In 1982, Professor Alan Paterson published the book The Law Lords. He has now followed that book up with Final Judgment, The Last Law Lords and the Supreme Court (Hart Publishing 2013). It will interest lawyers who work in cases on appeal, especially the ultimate appeal (save God, perhaps). There are valuable practical hints on advocacy gleaned from interviews on high, and insights into the work of judicial assistants to what is now the Supreme Court in England and how they compare to Law Clerks in the American model. Their function might be called a work in progress.
One leading counsel offered this definition of advocacy to the author which is hard to top:
The function of the advocate is to comfort the tribunal by conveying to them the sense that his argument is credible. Putting it pejoratively, it is a con trick – in the sense that you need to win the confidence of the tribunal. There are many different ways of doing that – through sheer intellectual superiority, through pedestrian diligence, through force of personality, through eloquence, sometimes even with humour – but the most important element in the course of oral advocacy is to answer the tribunal’s points convincingly.
Counsel also said:
However clever the Lords are they’re not computers, they’re human beings and you’ve got to make them want to decide in your favour, and that’s what advocacy means, it’s working out a way of making them feel comfortable coming with you.

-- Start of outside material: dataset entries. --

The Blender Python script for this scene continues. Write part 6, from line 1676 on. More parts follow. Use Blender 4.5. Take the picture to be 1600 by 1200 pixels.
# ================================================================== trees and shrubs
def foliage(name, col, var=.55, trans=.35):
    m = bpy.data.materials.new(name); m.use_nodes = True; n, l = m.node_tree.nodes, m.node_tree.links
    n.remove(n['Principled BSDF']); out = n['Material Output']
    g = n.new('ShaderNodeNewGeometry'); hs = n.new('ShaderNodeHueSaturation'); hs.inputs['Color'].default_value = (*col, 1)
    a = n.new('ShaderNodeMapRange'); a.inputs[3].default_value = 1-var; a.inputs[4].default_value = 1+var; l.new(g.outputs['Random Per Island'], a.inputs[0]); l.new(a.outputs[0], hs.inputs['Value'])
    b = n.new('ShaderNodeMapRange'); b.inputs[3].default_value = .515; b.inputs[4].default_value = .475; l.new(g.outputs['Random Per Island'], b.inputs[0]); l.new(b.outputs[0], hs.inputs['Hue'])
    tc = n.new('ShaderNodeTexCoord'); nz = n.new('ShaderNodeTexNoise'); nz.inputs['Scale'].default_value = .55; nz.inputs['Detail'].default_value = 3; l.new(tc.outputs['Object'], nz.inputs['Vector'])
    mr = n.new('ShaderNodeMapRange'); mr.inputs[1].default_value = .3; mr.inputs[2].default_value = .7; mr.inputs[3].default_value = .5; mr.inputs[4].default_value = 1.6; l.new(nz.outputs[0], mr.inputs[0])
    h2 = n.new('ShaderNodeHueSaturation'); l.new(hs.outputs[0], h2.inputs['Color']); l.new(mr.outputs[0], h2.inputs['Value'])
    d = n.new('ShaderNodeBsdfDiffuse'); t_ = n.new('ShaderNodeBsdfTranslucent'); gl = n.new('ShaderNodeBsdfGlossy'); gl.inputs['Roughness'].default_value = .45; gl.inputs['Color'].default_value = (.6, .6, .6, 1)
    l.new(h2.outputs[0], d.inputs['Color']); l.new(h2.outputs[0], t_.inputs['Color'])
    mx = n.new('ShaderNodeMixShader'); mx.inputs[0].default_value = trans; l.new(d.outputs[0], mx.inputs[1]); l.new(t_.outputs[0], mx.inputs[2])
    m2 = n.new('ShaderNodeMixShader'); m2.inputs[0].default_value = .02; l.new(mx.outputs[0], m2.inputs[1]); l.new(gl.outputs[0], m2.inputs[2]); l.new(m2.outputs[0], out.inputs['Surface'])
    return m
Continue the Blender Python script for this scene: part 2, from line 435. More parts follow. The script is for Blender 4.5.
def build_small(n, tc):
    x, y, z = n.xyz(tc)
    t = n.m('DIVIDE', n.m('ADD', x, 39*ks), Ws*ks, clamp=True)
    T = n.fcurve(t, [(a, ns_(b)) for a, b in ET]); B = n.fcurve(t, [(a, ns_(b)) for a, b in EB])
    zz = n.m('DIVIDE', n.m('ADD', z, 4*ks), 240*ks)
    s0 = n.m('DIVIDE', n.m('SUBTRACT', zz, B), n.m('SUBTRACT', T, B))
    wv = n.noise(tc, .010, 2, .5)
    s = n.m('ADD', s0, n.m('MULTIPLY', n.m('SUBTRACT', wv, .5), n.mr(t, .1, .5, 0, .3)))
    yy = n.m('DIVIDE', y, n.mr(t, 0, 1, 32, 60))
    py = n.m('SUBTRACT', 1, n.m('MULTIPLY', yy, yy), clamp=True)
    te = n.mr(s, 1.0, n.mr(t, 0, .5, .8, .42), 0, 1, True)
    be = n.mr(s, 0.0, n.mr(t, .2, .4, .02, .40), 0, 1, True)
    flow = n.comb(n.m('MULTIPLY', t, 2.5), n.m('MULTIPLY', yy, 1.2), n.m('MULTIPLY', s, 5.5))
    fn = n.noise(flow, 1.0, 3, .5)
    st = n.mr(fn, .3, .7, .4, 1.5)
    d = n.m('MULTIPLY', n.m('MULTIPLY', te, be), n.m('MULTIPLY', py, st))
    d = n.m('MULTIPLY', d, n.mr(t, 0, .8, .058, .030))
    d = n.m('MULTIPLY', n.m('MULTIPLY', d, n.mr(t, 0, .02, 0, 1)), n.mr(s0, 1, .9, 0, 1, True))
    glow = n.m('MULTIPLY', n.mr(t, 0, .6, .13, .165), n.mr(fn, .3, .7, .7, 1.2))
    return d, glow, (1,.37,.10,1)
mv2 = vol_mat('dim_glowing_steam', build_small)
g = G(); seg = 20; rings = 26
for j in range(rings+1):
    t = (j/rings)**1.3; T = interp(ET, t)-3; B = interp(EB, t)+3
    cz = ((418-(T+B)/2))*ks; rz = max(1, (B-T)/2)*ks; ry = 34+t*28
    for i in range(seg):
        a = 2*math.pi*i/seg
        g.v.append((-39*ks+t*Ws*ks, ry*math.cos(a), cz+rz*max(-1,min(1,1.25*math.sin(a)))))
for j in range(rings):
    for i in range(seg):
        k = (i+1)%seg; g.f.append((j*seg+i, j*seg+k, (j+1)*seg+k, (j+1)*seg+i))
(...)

You do not need to hear and determine many cases before you see how such advice is both simple and essential. It can be lonely and difficult when you have to decide and you are in doubt. You look for someone who makes you feel comfortable, someone you can put confidence in. And you do not feel comfortable with or put confidence in counsel who does not deal with your point or answer your question, or who takes a dud point. If one car in their yard is a dud, what about the one that they are trying to flog to you? Why don’t they deal with your question? Why are they holding back?
Counsel who make the tribunal feel comfortable get a more comfortable reception. One Law Lord told the author:
There are certain advocates who are given a lot of leeway because they are highly respected who I think actually get a slightly unfair advantage, and that’s what advocacy means. It’s a question of alighting on the right points and putting them across and picking out the way that the court’s going.
It is a matter of comfort and convenience. There is only a certain amount that you can teach of how to gain the confidence of the court – but it is not hard to learn rules about how to avoid losing it. You need the nerve to resist saying more than you need to.
That is why the author correctly places stress on the need for courage, what the Americans call the need to ‘capture the issue; and ‘stick that capture.’ A named Law Lord says that good counsel put their best point and not throw them all at the court – ‘a good advocate uses discretion in his presentation.’ Sir Patrick Hastings was the leader of a generation. He said: ‘The ability to pick out the real point of a case is not by itself enough; it is the courage required to seize on that point to the exclusion of all others that is of real importance.’
It is the lack of this courage – this nerve – that makes examinations, submissions and judgments so long. How you cover backside while pursuing this course is where skill and judgment come in. Not many have the God-given grace that Edward Bourke saw in Mansfield at the bar:
He had some superiors in force, some equals in persuasion; but in insinuation he was without a rival. He excelled in the statement of a case. This of itself was worth the argument of any other man.
When you are deciding the case, seizing on the point too soon may be dangerous. At least in theory, the judge should not know what the answer is until the premises that might support the conclusion have been identified – say, the findings on the evidence, and the conclusions about the relevant law.
The book gives an interesting example of Lord Hoffman in a case about the construction of a notice between landlord and tenant. The Law Lords were split three-two. Hoffman and Goff were in the majority. Goff was to write the first judgment. He took four months. During that time, Hoffman wrote a number of drafts ‘and eventually it seemed to me the reason I was not getting it right was because I was wrong. So I changed sides at that point and it was 3:2 the other way’.
Perhaps Lord Hoffman’s first response was more instinctive, and instinct gave way when all the premises of the argument were spelled out and exposed to examination. The anecdote shows how wobbly are the terms ‘right’ and ‘wrong’ in forecasting the fate of legal arguments. Is it just how the dice fall at the end? And if the result might have been different had Lord Goff been quicker out of the blocks, is this just another reminder of what we already knew – that all litigation is a form of legalised lottery?
I think I read that the prosecutor of Oscar Pistorius handed up submissions of more than 100 pages. How does that square with the advice on advocacy recorded above, or with the fact that our ancestors were firmly of the view that capital cases should be dealt with in a day?